Print the whole listing exactly.
▬▬▬▬▬▬▬▬▬▬
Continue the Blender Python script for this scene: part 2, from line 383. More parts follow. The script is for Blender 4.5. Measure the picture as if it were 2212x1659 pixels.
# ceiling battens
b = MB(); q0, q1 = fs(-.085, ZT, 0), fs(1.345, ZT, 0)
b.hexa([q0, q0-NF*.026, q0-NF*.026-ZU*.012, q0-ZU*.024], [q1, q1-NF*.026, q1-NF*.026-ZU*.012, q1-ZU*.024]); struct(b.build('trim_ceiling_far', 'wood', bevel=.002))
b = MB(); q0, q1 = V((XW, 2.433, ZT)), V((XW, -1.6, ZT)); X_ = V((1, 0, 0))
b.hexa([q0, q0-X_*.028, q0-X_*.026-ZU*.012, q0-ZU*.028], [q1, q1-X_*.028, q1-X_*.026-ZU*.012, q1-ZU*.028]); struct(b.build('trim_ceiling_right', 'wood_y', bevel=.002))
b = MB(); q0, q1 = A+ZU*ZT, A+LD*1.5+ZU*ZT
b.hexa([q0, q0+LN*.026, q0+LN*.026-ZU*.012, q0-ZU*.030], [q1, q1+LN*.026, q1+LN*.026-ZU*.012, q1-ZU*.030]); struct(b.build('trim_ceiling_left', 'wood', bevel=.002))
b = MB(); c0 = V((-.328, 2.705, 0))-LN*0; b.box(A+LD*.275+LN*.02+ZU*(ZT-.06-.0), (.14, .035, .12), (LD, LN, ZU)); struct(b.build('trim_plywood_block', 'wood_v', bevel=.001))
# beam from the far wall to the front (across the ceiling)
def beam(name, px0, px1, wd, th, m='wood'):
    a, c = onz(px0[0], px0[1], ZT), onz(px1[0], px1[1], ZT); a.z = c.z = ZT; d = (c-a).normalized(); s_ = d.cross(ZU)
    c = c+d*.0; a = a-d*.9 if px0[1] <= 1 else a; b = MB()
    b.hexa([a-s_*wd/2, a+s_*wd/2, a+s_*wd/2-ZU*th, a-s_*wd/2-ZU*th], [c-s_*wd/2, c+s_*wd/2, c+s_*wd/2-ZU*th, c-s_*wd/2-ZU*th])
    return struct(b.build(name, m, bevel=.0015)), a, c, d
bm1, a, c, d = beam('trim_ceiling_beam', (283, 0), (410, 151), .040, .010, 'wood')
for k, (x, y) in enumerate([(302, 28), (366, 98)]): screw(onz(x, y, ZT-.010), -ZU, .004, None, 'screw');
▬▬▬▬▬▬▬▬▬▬
§ **Answer to the exercise**
Continue the Blender Python script for this scene: part 2, from line 383. More parts follow. The script is for Blender 4.5. Measure the picture as if it were 2212x1659 pixels.
# ceiling battens
b = MB(); q0, q1 = fs(-.085, ZT, 0), fs(1.345, ZT, 0)
b.hexa([q0, q0-NF*.026, q0-NF*.026-ZU*.012, q0-ZU*.024], [q1, q1-NF*.026, q1-NF*.026-ZU*.012, q1-ZU*.024]); struct(b.build('trim_ceiling_far', 'wood', bevel=.002))
b = MB(); q0, q1 = V((XW, 2.433, ZT)), V((XW, -1.6, ZT)); X_ = V((1, 0, 0))
b.hexa([q0, q0-X_*.028, q0-X_*.026-ZU*.012, q0-ZU*.028], [q1, q1-X_*.028, q1-X_*.026-ZU*.012, q1-ZU*.028]); struct(b.build('trim_ceiling_right', 'wood_y', bevel=.002))
b = MB(); q0, q1 = A+ZU*ZT, A+LD*1.5+ZU*ZT
b.hexa([q0, q0+LN*.026, q0+LN*.026-ZU*.012, q0-ZU*.030], [q1, q1+LN*.026, q1+LN*.026-ZU*.012, q1-ZU*.030]); struct(b.build('trim_ceiling_left', 'wood', bevel=.002))
b = MB(); c0 = V((-.328, 2.705, 0))-LN*0; b.box(A+LD*.275+LN*.02+ZU*(ZT-.06-.0), (.14, .035, .12), (LD, LN, ZU)); struct(b.build('trim_plywood_block', 'wood_v', bevel=.001))
# beam from the far wall to the front (across the ceiling)
def beam(name, px0, px1, wd, th, m='wood'):
    a, c = onz(px0[0], px0[1], ZT), onz(px1[0], px1[1], ZT); a.z = c.z = ZT; d = (c-a).normalized(); s_ = d.cross(ZU)
    c = c+d*.0; a = a-d*.9 if px0[1] <= 1 else a; b = MB()
    b.hexa([a-s_*wd/2, a+s_*wd/2, a+s_*wd/2-ZU*th, a-s_*wd/2-ZU*th], [c-s_*wd/2, c+s_*wd/2, c+s_*wd/2-ZU*th, c-s_*wd/2-ZU*th])
    return struct(b.build(name, m, bevel=.0015)), a, c, d
bm1, a, c, d = beam('trim_ceiling_beam', (283, 0), (410, 151), .040, .010, 'wood')
for k, (x, y) in enumerate([(302, 28), (366, 98)]): screw(onz(x, y, ZT-.010), -ZU, .004, None, 'screw');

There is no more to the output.